Ahah! That's the test I want to know about. Please elaborate, Andy. I want to know about procedure, pressures, duration and the test setup.
Performing a leakdown is easy. Obviously, the first thing to do is look in the exhaust and intake and look for major scuffing. If you see that, you probably already know the answer.
Most piston engine bores wear most at the top of the bore. On a 4 stroke, you can measure anywhere on the stroke as long as both valves are shut. On a 2 stroke you can only measure where the rings are seated on the bore, so it's best to stay at tdc or very near tdc. There are single guage and double guage leakdown testers. Double guage is easier and faster.
Move to tdc.
Jam the flywheel so the crank won't rotate.
Remove the plug.
Hook up the air to leakdown tester.
Set regulator to 100 psi. (makes it easy)
Unhook air.
Screw the hose in the plug hole.
Hook up air.
Verify 100 psi on 1st guage.
Second guage will read leakdown.
So if the first guage reads 100 psi and the second guage reads 80 psi, you have 20% leakdown. On a 2 stroke, that tells you exactly how well the rings are sealing. Doesn't matter what the compression ratio is or whether the combustion chamber is covered with carbon (as long as the rings are free). On a 4 stroke, you can often pinpoint where the leak is by listening for the leak, ie: intake, exhaust, crankcase.

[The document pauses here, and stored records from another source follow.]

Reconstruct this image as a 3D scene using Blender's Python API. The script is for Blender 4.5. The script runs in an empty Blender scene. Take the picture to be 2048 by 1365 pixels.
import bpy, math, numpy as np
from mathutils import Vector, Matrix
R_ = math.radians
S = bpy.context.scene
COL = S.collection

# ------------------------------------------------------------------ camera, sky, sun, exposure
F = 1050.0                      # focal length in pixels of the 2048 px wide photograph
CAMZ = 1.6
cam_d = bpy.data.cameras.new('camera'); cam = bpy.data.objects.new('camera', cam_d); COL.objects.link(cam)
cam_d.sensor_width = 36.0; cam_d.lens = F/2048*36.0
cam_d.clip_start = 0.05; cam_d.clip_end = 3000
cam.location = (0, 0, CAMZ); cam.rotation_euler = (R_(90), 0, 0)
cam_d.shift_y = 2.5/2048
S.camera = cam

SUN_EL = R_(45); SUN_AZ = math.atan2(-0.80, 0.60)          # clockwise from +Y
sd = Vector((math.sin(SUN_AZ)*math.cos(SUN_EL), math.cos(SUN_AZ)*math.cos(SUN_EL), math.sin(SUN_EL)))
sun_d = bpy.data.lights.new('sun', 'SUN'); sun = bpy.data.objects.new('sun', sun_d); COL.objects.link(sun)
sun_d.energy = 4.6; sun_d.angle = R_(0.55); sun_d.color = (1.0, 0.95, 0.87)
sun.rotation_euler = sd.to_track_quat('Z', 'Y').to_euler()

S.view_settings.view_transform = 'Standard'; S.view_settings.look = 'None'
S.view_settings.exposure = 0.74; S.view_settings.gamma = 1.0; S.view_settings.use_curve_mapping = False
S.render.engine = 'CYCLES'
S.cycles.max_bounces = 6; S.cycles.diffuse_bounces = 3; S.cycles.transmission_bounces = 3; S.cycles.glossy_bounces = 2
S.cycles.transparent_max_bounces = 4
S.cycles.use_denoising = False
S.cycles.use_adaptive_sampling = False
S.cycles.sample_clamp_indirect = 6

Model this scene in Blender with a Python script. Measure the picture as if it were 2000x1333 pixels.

I feel a leakdown test is preferable to a compression test because a leakdown isn't dependent on cranking speed or compression ratio. It is the only true way to check ring sealing without complete disassembly and lotsa measuring. A compression test is ok with a stock motor because you have a baseline - you know what it
should be. If the compression has been bumped though, you have no baseline reading to compare to. It may still run, but you have no idea how much blowby you're dealing with and whether a ring job will gain you more power.